June 20, 2010

ROLL OVER, CHUCK DARWIN, TELL MALTHUS THE NEWS:

Global Grain Surplus Sows Trouble (SCOTT KILMAN, 6/20/10, WSJ)

Some traders and economists are speculating that if the U.S. and world economies don't heat up soon, surpluses could turn into price-depressing gluts. While cheap grain is good news for consumers and livestock producers, excessive supplies increase a government's cost for farm subsidies and tend to ignite trade fights between the big farming powers.

This tension is growing partly because many of the farmers in the U.S. Midwest who were plagued by rainy growing seasons in recent years are having few problems so far this year.

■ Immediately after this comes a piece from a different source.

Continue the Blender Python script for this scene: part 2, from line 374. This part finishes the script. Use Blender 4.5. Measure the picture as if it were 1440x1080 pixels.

Although the corn harvest is months away, farmer Clay Mitchell of Buckingham, Iowa, is preparing his storage bins for what's shaping up as a record-large crop. The corn plants are already as tall as his chest, helped by a warm spring that permitted early planting, followed by well-timed summer rains.

"So far, this has been the best growing season ever," says the 37-year-old newlywed, who planted 1,600 acres of corn.

In some northern Texas towns, the unfolding wheat harvest is so big that farmers delivering grain to local elevators in recent weeks have had to wait all day in long lines of trucks. Some elevators are so full that wheat is being stored in cotton warehouses.